Link: http://www.chiesa.espressonline.it/dettaglio.jsp?id=44479&eng=y
In an interesting article entitled Holy War: The Year the Muslims Took Rome, Sandro Magister tells us about an occasion when Muslim Arabs sacked Rome and stole all the treasures from St. Peter’s.
What happened is that in 846 some Muslim Arabs arrived in a fleet at the mouth of the Tiber, made their way to Rome, sacked the city, and carried away from the basilica of St. Peter all of the gold and silver it contained.
And this was not just an incidental attack. In 827 the Arabs had conquered Sicily, which they kept under their dominion for two and a half centuries. Rome was under serious threat from nearby. In 847, the year after the assault, the newly elected pope Leo IV began the construction of walls around the entire perimeter of the Vatican, 12 meters high and equipped with 44 towers. He completed the project in six years. These are the “Leonine” walls, and significant traces of them still remain. But very few today know that these walls were erected to defend the see of Peter from an Islamic jihad. And many of those who do know this remain silent out of discretion. “Bridges, not walls” is the fashionable slogan today.
I hope that the Latin Patriarch of Jerusalem and all the other Christians who join in the general Palestinian bleating about Israel’s ‘wall’, built to protect the Jews from violent attacks by their neighbours, will read this and take note.
Speaking of which, here is a final burp from the annual feast of verbal attacks on Israel which takes place around Christmas, usually inspired by Bethlehem: Bethlehem: A pilgrimage in faith and suffering
But going to Bethlehem is also a journey into suffering. The wounds of the Israeli-Palestinian problem are starkly visible on arrival: the wall which surrounds and suffocates the city is indescribably sad.
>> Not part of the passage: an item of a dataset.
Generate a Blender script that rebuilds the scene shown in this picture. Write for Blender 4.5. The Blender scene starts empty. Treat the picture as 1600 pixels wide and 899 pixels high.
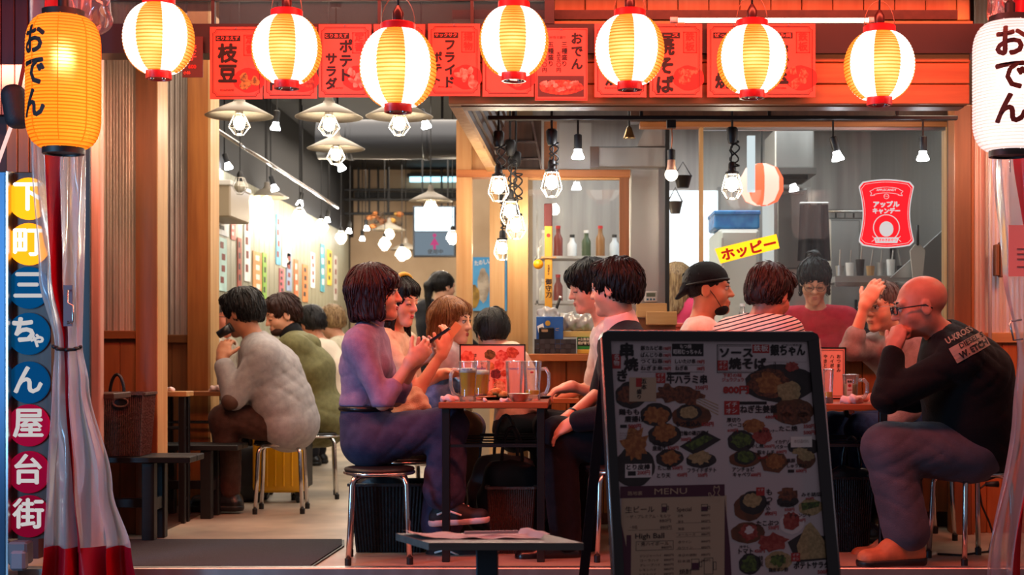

Bethlehem is a sort of prison: only a handful of people are in sight, people asking for handouts, begging because they are hungry… Everything speaks of neglect and of misery: half-finished buildings, rubbish on the sides of the streets, insecurity, tension, anxiety among the people.
The implication is that this is all the fault of the Israelis, not the real villains – the Palestinian ‘leadership’. The writer should also read the article by Sandro Magister.